I've spent the last two weeks getting my Office JS Add-In dev environment setup, what a pain! Before I keep spending more time on it, I wondered if the Office JS can even do some of the things I need to replace my VBA Add-Ins.

Things include:

  • I often scrape web page tables, I'm pretty sure I can do this w/ JS
  • I have some macros that need to interact with webpage before scraping, such as input data and click a button, can Office Add-In interact with an external webpage in this fashion?
  • I have a bunch of macros which fire off a URL w/ params that spits back a Spreadsheet either in the format of downloading an xlsx or Excel just opens the spreadsheet. I currently have two macros for this, one finds the file on the FileSystem and imports it, the other, finds the Excel instance (separate from the open/existing instance) and imports the spreadsheet. I have a feeling Office JS can't do either of these, but I can possibly look into converting these to scraping, but I'm not 100%.
  • Is there a way for me to import my VBA Add-In via a JS Add-In (I don't think so since I don't have FS access from JS, but that would resolve any issues I can't do in JS).

The reason I'm looking to port away from VBA is I don't think Corp likes the idea of investing in VBA, for one, its hard to find/hire VBA Devs and another is its all "unsupported" though I've got my deployment 100% figured out.

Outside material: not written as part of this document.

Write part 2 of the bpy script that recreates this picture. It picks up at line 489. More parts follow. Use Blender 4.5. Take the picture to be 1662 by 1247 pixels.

If I could host Add-Ins via official channels in a "normal" programming language, they might be more interested, but I'm unsure if Office JS is the way to go?

Thanks for the input!


Looking at your points covered in the post you really need to develop a COM add-in, not a web add-in. You can easily port your VBA macros to VSTO based add-ins where you could be using a "normal" programming language of your preference (I personally prefer using C# for COM add-ins).

There is no "automatic conversion", although to a certain extent you can copy/paste the procedures then "tweak" them for their new environment. Certainly, the simplest is to use VB.NET to create the VSTO project, rather than C#. That's because VBA and VB.NET have a similar syntax.

Then you need to decide whether you want an add-in, or a document-specific project.

Finally, you may find the Extend Your VBA Code With VSTO article helpful.